One of the reasons I love this movie is because it’s the epic tale of an adventure on which the fate of the world hangs. Good and evil, light and dark, life and death are all resting on the shoulders of the most unlikely of heroes, a hobbit with no skill or bravery to his name, but all of Middle Earth nevertheless looks to him to save them from the most malicious of all monstrosities. Luckily, Frodo  is surrounded by a band of brothers who include real heroes, like Aragorn, the king in hiding who steps into his destiny and unites the scattered, divided, leaderless men and leads them into victory: an image of the of the splendor of men undimmed before the breaking of the world.

Ok, I may possibly be stealing quotes from the screenplay, but how can this not be the most epic thing on the planet when people speak like that?

You can’t watch a movie like this and walk away unchanged. I think one of the reasons I even ended up on this Race is because I longed for adventure, but more than adventure, I wanted a great battle where I could take evil head on and walk away victorious. As a child, it was all black and white to me: the good guys beat the bad guys in one fell swoop and then all head to the after party where they recount moments of glory and pat each other on the back as adoring fans gaze lovingly up at the returning conquerors.

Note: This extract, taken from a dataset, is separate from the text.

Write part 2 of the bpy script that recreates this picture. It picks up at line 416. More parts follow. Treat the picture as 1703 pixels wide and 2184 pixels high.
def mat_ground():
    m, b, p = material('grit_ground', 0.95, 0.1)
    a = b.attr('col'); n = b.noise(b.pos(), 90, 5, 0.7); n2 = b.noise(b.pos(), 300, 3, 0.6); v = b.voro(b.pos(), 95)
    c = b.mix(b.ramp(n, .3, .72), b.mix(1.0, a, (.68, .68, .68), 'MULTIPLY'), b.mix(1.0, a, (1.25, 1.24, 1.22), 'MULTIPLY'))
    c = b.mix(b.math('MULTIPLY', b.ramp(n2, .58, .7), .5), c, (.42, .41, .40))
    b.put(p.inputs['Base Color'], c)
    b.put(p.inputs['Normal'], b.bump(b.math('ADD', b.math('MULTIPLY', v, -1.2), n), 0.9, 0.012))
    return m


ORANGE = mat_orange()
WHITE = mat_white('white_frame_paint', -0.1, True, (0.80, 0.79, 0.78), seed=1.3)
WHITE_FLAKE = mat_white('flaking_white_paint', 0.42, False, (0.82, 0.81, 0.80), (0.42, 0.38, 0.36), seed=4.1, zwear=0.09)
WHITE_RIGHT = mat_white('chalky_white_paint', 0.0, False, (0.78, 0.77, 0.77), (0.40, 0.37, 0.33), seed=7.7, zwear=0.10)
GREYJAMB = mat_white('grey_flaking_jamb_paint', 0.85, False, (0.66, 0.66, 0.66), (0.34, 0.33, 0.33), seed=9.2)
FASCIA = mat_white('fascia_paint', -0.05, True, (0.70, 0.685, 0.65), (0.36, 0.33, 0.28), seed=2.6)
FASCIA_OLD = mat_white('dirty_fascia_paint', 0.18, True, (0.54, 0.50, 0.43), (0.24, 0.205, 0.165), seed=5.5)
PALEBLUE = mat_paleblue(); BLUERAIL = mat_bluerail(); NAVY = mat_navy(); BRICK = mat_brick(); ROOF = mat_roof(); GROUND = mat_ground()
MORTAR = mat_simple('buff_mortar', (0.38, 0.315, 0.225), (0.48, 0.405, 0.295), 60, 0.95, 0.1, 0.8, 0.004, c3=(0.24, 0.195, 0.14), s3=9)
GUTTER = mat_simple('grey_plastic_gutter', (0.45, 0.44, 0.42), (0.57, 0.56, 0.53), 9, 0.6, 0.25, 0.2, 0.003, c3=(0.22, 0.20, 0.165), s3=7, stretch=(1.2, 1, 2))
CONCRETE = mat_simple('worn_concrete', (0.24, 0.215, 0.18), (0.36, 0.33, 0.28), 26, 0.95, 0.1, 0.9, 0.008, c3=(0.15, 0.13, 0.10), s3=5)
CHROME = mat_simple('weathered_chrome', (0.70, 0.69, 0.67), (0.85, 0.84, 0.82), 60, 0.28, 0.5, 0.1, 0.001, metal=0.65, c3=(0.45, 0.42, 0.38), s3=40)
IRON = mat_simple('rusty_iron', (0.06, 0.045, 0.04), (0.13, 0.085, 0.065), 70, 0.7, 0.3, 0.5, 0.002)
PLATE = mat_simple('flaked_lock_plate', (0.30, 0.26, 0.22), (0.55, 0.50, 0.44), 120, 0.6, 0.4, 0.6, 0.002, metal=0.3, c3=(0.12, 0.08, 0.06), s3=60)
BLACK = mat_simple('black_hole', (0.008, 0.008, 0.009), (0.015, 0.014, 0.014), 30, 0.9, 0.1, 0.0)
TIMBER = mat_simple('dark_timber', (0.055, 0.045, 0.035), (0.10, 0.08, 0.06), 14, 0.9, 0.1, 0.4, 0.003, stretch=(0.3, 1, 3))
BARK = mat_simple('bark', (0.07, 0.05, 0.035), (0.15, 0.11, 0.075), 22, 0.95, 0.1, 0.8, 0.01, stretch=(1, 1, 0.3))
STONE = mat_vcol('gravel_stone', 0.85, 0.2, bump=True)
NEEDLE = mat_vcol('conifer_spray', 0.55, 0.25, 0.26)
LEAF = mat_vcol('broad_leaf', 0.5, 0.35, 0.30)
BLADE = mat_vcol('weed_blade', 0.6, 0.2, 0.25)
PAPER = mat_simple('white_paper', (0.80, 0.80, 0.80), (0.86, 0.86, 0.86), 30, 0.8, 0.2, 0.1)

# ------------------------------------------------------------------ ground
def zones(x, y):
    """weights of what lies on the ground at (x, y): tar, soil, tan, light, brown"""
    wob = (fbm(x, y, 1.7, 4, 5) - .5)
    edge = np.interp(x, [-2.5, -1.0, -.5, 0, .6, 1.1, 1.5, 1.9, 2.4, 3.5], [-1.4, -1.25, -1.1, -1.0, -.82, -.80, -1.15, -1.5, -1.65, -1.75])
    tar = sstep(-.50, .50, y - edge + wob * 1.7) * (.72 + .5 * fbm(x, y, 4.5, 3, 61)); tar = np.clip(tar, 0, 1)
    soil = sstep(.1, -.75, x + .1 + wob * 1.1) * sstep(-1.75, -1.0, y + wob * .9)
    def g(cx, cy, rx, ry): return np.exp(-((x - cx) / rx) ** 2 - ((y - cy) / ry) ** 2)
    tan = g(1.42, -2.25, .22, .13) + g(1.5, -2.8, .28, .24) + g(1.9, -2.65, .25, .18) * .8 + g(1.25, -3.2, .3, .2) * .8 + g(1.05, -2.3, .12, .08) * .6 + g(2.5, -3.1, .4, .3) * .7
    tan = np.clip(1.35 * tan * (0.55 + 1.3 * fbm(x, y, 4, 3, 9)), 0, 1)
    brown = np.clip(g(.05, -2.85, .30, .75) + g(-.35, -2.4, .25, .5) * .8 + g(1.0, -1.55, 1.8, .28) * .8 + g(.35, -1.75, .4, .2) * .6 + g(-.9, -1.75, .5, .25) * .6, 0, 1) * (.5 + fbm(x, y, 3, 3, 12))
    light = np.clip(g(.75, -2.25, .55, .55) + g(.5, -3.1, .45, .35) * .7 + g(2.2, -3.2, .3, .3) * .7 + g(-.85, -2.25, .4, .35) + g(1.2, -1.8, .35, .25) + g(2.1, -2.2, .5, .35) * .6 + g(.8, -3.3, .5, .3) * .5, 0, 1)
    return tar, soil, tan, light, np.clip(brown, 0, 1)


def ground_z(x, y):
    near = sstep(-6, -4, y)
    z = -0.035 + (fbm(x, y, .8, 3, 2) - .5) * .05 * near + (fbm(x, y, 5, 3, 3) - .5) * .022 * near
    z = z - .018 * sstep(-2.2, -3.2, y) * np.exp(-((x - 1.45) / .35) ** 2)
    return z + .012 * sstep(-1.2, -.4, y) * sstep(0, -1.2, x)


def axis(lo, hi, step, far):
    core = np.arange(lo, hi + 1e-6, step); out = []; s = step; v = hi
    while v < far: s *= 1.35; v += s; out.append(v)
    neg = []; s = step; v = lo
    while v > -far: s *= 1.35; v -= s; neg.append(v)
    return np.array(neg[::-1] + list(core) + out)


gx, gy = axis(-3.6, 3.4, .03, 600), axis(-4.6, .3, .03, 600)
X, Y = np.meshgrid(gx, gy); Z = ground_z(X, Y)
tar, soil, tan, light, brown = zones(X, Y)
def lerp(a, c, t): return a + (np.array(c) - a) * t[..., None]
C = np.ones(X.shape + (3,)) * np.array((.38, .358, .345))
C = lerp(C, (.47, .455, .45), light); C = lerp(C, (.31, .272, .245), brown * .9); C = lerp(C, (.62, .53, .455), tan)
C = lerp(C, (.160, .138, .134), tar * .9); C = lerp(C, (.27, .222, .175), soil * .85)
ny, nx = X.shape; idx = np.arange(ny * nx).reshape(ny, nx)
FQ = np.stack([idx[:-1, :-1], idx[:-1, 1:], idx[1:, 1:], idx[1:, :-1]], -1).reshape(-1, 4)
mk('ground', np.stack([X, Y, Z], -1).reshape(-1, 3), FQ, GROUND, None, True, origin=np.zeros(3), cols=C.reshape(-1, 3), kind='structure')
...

Real life isn’t like that. Just as in Middle Earth, real life is watching people fight with their brothers, say goodbye to those they love, bury their children and still walk forward and lead their people into victory. Real life doesn’t end in a neatly tied package with a perfectly accented bow on top, and the celebrations mean so much more because the triumph is bittersweet, because there was something lost in the battle, and because the victory came at a price.

One of my favorite scenes from The Two Towers is an exchange between Aragorn and Eowyn as they prepare for the battle of Helm’s Deep. She catches him unaware with a sword, and when he expresses surprise at her skill with a blade, she replies:

“The women of this country learned long ago that those who cannot wield swords can still die upon them. I fear neither death nor pain.”
“What do you fear, my lady?”
“A cage. To stay behind bars until use and old age accept them and all chance for valor has gone beyond recall or desire.”
“You are the daughter of kings, a shield maiden of Rohan. I do not think that will be your fate.”

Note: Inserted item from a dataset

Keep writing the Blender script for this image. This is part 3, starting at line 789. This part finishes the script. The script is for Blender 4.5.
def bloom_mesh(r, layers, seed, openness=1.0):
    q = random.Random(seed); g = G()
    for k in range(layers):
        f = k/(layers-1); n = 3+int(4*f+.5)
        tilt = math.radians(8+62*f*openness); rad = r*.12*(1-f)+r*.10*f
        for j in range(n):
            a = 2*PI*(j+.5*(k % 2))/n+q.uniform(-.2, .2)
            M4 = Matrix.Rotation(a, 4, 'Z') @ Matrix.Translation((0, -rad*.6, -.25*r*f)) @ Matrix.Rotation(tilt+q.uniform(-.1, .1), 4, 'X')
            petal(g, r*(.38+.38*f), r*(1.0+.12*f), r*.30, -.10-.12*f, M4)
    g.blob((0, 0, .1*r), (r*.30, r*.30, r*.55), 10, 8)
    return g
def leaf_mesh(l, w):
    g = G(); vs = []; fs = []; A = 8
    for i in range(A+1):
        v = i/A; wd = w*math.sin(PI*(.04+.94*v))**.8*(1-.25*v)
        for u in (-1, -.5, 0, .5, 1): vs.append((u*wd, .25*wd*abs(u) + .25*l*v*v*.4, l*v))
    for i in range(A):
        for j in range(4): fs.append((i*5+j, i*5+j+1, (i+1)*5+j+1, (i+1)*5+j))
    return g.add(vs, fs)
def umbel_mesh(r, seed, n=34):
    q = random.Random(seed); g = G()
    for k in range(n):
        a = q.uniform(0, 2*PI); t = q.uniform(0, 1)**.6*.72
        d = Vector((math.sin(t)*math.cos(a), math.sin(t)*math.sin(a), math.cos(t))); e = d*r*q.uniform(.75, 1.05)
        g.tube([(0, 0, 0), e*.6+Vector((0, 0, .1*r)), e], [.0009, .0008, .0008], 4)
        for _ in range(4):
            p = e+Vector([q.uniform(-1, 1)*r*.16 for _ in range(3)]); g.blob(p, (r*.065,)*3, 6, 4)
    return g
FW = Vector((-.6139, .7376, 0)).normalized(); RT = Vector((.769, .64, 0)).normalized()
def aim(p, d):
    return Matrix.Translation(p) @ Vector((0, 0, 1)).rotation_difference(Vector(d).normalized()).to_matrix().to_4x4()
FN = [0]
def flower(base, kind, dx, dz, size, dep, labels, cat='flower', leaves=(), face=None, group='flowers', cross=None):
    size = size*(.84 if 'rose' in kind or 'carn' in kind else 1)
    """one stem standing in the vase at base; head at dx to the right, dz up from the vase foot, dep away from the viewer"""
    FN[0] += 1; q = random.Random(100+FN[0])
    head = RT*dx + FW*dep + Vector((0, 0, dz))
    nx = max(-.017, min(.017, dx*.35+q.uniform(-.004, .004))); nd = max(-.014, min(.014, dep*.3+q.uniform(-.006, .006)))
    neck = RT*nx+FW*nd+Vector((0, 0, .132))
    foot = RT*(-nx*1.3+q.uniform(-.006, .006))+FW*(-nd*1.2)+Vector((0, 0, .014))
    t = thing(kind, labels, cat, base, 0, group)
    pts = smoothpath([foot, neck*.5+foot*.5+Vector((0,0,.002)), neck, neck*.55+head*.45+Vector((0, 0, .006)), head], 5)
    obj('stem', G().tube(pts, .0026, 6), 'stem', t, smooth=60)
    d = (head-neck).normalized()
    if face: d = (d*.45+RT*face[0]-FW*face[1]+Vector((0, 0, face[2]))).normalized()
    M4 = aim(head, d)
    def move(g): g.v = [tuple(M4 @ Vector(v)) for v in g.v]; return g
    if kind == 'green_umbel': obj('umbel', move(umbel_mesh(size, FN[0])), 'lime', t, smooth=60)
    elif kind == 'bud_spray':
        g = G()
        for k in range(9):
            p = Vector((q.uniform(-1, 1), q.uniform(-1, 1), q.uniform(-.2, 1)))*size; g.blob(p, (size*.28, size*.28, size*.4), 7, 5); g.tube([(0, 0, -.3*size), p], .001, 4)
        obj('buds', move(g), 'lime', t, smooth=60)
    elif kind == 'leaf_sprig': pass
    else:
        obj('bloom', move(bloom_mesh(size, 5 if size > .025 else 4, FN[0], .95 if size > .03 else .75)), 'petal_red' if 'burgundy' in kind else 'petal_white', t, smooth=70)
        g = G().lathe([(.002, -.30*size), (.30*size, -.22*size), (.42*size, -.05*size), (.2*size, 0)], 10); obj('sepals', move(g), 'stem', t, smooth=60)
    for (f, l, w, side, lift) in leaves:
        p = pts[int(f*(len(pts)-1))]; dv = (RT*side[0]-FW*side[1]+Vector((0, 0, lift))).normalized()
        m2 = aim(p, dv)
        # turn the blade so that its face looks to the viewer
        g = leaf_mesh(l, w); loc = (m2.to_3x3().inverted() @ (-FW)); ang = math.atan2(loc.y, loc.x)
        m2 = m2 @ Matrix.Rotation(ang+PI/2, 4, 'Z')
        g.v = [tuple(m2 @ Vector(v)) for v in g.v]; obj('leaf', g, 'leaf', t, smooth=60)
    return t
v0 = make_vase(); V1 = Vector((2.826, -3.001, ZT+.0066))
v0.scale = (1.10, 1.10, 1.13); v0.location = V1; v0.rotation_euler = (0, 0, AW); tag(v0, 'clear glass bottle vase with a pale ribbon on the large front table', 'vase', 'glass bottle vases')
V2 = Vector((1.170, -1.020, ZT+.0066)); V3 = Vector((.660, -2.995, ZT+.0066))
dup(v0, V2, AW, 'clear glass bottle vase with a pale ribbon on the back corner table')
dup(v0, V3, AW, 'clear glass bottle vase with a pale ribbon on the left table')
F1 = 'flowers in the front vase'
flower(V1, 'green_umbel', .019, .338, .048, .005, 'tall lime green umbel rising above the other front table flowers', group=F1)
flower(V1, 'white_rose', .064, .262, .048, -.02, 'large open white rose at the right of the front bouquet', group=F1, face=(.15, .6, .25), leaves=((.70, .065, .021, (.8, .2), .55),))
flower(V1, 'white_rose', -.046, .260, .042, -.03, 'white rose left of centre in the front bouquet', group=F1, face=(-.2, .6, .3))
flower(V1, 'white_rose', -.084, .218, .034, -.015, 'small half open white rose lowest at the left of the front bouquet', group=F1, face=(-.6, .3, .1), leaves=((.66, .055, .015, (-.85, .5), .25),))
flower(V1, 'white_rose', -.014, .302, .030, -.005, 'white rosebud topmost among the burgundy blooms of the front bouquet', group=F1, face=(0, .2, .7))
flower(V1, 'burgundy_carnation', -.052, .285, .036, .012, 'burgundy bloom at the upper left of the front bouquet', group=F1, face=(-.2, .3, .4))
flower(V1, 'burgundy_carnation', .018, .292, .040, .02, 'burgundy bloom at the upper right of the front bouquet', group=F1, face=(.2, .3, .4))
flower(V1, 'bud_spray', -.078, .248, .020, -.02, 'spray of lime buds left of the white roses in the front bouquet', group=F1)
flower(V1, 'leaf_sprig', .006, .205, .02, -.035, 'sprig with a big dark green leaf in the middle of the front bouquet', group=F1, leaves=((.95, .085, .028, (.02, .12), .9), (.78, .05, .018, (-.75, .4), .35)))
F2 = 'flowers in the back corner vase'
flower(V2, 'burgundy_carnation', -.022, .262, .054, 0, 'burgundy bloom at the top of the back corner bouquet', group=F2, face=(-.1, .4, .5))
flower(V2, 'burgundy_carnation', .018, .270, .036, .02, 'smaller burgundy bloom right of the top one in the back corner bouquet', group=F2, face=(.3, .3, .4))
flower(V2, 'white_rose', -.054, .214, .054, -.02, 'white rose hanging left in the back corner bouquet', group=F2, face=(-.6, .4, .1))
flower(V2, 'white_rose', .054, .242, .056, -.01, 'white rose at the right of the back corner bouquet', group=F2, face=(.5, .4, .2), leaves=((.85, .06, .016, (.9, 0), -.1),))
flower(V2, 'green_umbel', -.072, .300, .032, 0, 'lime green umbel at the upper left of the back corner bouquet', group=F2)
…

It is in this moment that Aragorn speaks truth to her. He doesn’t say the battle won’t be hard or that the sun will still be shining through her beautiful hair as she waltzes to success, but he reminds her that she will never be counted among those poor and timid souls who know neither victory nor defeat.

Sometimes I need this reminder. I need someone to say, “Natalie, you are the daughter of the King, a hand maiden of the Lord. You have been called to greatness that has nothing to do with your sword skills and everything to do with the blood of Christ over you and the Holy Spirit within you.”

Eowyn heard these words from Aragorn because she looked up to him, she respected him, he was older and more experienced but she had bested him with the sword, so for the moment, they were equals.

So here’s my question: who are these people in my life? Who are the people that I look up to, respect, those who have walked ahead of me but allow me to be an equal, even if only for the moment? If I’m being honest- if I’m not just posting perfectly thought out, spiritually deep, shallow but resolved issues- I have lots of those people at home, I don’t feel like I have any here. Maybe that’s something I need to change, maybe it’s a place where my team (all older than me) needs to step up to the challenge.

My other question is: do I believe this? Can I stare death and pain in the face without fear, can I walk into battles sure of my identity in Christ and confident that whatever happens, my fate is secured in His hands?

Can you?

Mary said, “I am the Lord’s servant! Let it happen as you have said.” And the angel left her.